Après une trilogie sur la dictature Pinochet (1973-1990), Pablo Larraín poursuit sa représentation d’un pays en mutation idéologique regardant, à travers sa caméra, les zones d’ombre de son histoire. Il s’attaque, avec son ton singulier frôlant la dramédie, à une Eglise catholique en proie à une vitale reconfiguration bureaucratique. Il s’inscrit alors dans la démarche critique du cinéma contemporain qui dépeint la religion davantage par sa confrontation au rationalisme des sociétés occidentalisées que par sa dimension mystique. L’Eglise, déchue de sa centralité sociétale, ne s’illustre qu’à travers des communautés religieuses recluses volontairement (Au-delà des Collines, Cristian Mungiu, 2012) ou non (El Club). Le bannissement des prêtres de Larraín est d’autant plus intéressant qu’il est le résultat direct de la politique ecclésiastique. En refusant l’extrémisme dogmatique, le cinéaste chilien teinte ces êtres tendants vers le sacré d’une pesante humanité. Ils ne sont rattachés à leurs semblables que par les péchés les plus graves : l’avarice (le vol) et la luxure (pédophilie).
El Club joue sur la puissance intime du cinéma en développant un dispositif confessionnel. Les prêtres-pécheurs sont filmés de face, centrés dans le cadre, et en plans rapprochés poitrine. Le spectateur prend ainsi les habits du confesseur en s’identifiant, par un simple jeu de champ/contrechamp, au Père Garcia (Marcelo Alonso) – ce bureaucrate du Vatican venant enquêter sur ce « club » excommunié aux confins du Chili. Le cinéma de Larraín devient, avec une force encore plus palpable que dans No, un véritable témoin mémoriel en se focalisant avec vigueur sur la parole. Il fait alors de ces prêtes des passeurs du non-dit d’une Eglise s’épuisant à cacher ses dérives. Le cinéaste offre par son procédé une dernière possibilité d’absolution, un dernier chemin vers la lumière.
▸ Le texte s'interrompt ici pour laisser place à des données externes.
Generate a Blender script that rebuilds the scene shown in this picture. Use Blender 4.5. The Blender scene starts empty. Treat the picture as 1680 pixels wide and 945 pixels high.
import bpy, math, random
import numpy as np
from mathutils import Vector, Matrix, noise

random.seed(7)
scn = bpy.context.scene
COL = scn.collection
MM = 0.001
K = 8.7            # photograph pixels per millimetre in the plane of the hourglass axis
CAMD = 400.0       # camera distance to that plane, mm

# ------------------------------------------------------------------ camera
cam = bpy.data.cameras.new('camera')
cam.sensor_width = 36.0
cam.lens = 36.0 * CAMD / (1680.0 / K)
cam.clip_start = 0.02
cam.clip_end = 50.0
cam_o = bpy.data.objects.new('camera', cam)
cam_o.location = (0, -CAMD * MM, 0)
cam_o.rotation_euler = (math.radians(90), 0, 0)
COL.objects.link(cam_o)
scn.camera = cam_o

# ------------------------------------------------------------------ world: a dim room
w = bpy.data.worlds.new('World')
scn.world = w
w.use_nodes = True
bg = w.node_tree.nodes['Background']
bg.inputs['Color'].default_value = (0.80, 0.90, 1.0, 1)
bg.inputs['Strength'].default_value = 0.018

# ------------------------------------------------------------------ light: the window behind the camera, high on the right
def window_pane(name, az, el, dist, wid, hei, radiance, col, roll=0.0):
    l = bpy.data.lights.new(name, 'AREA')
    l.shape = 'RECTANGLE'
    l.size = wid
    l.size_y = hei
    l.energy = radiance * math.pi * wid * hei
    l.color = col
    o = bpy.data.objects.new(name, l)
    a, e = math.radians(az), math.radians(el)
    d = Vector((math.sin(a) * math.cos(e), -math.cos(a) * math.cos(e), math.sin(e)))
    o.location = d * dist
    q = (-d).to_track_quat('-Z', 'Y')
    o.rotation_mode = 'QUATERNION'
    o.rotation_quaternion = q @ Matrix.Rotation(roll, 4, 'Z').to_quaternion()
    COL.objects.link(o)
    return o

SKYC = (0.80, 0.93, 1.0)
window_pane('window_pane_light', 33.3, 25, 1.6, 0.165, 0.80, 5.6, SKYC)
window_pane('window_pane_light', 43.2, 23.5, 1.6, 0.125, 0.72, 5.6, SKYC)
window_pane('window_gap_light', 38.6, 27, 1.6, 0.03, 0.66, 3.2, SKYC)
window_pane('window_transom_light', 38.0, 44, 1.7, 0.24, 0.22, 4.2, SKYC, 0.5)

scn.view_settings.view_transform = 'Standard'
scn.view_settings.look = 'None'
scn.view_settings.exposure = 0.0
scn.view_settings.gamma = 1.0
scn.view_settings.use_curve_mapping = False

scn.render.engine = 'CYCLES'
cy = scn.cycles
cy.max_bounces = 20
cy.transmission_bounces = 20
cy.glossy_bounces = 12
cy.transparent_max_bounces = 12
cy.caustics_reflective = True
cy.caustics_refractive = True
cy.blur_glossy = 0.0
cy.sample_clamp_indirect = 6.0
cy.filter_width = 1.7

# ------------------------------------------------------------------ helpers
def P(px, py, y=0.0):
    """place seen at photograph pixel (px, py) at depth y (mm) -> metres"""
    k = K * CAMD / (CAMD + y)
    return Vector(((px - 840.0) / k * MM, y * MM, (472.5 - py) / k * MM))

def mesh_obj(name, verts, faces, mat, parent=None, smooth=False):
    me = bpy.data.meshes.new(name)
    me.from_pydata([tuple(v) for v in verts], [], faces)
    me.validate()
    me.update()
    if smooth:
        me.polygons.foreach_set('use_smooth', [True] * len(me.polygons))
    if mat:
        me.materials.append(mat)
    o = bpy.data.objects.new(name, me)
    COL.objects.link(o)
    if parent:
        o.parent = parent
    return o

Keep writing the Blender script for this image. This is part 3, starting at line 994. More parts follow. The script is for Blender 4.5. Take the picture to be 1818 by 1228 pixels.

La question de la lumière est primordiale dans le travail plastique d’El Club. Les personnages s’inscrivent dans un paradis terrestre, la campagne côtière chilienne, qui se teinte d’une atmosphère nébuleuse. Cependant, Larraín altère cet idyllique tableau en troublant la vision de son spectateur. Il fait de l’image le reflet moral de ses personnages. Il impose l’ombre (par les contrejours) et le flou (par la focale) à ses hommes distordant la réalité pour continuer à jouir de cette prison dorée. A contrario, la perfection de l’image qui entoure le Père Garcia symbolise cette nouvelle Eglise devenue un produit communicationnel et mercantile. Une image lissée qui ne permet pas justement d’atteindre une lumière miséricordieuse, l’œuvre plongeant dans l’obscurité de la nuit.
El Club questionne la mutation de l’Eglise catholique. Larraín établit un dialogue entre une vision passéiste, croyant que sa toute-puissance est intacte et la protège de la loi, et une vision moderne, absorbant les principes du capitalisme. Cette dernière fait de l’Eglise une entreprise obnubilée par le contrôle de son image. Dans un contexte de mise en doute des croyances – qui touche même le corps clérical –, l’Enfer n’est plus un hypothétique au-delà, mais une réalité terrestre incarnée par la Presse. En effet, ces deux visions se retrouvent uniquement dans la forte conviction que les affaires de l’Eglise ne peuvent être jetées sur la place publique et jugées par un tribunal civil. La gestion de l’image de marque du Vatican, son orgueil, est alors la porte-ouverte à tolérer le péché déguisé : les prêtres, y compris Garcia, s’enfoncent dans le mensonge et la manipulation pour sauver un honneur déjà écaillé. La force de l’écriture de Larraín (aidé par Guillermo Calderon et Daniel Villabos) est justement de faire des victimes des abus passés de l’Eglise ses nouveaux martyrs, à l’image du personnage de Sandokan (Roberto Farias) prenant littéralement la position du Christ.
En bémol, El Club se laisse dépasser par son propre dispositif visuel et narratif. Au fur et à mesure que les rouages de sa grinçante intrigue se referment, Larraín tend vers une esthétisation quelque peu affadissante qui par son formalisme grandiloquent rappelle les limites du cinéma autrichien (Haneke, Siedl). Il fait de l’immobilisme de sa caméra un moyen de décupler un canevas dramatique qui se suffit pourtant à lui-même. De plus, il appuie parfois, dans un souci de subversion, le décalage entre le discours vulgaire de ses prêtres déchus et le caractère religieux qui devrait les contenir. Néanmoins, cela ne parvient pas à entacher la force du questionnement qui parcourt la filmographie de Larraín : la prise de responsabilité d’une institution étatique ou religieuse incapable de se remettre en question.